Assuming that this is in any shape or form correct, why hasn't rationing started? Six weeks at normal flight capacity is an insane amount of fuel, rationing it out for transport of critical goods and travel, will stretch it for years. If the plan is to just burn through the existing stock I'd argue that someone is acting incredibly irresponsibly.
Last week it was 3 weeks so improvement?
https://www.cnbc.com/amp/2026/04/10/jet-fuel-shortage-europe...
One of Australia's two remaining refineries, the one that makes jet fuel, just caught on fire.
Net Zero, here we come
Time to shut down some routes (but fly the planes empty so the airlines don't lose their deals for those routes)
Earlier:
KLM cancels 160 flights due to fuel shortage
https://www.reuters.com/business/klm-cancels-160-flights-com...
Yep. Do "bunker fuel oil" next. Shipping is going to get squeezed just as hard.
Thousands dead, millions displaced, Hegseth just quoted "Pulp Fiction" at a sermon, but perhaps this might make enough Europeans fed up with the US.
In the USA, the available supply of gasoline is normally 21 or 22 days. The press occasionally trumpets this number, and people react with horror. But, hey, it's just normal. IDK about Europe, but 6 weeks of jet fuel does not surprize me.

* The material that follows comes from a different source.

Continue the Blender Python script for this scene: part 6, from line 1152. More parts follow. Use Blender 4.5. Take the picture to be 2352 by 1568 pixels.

The oil crisis of 70-ies brought in the fuel efficiency standards. This time i guess we also wouldn't let good crisis go waste.
Perplexity said:
> If replacement cargoes are coming from the U.S. East Coast, typical sea-freight transit to North Europe is about 15 days and to South Europe about 18 days. For longer-haul routes from East Asia toward Europe, a typical voyage is about 30 days, and some general Europe-bound ocean freight can take 30 to 45 days depending on route and congestion.
Whats the normal stockpile? Isn't the entire US national strategic oil reserve only enough for like 1 month of US usage? 6 weeks of stockpile does not seem like a crazy number to me.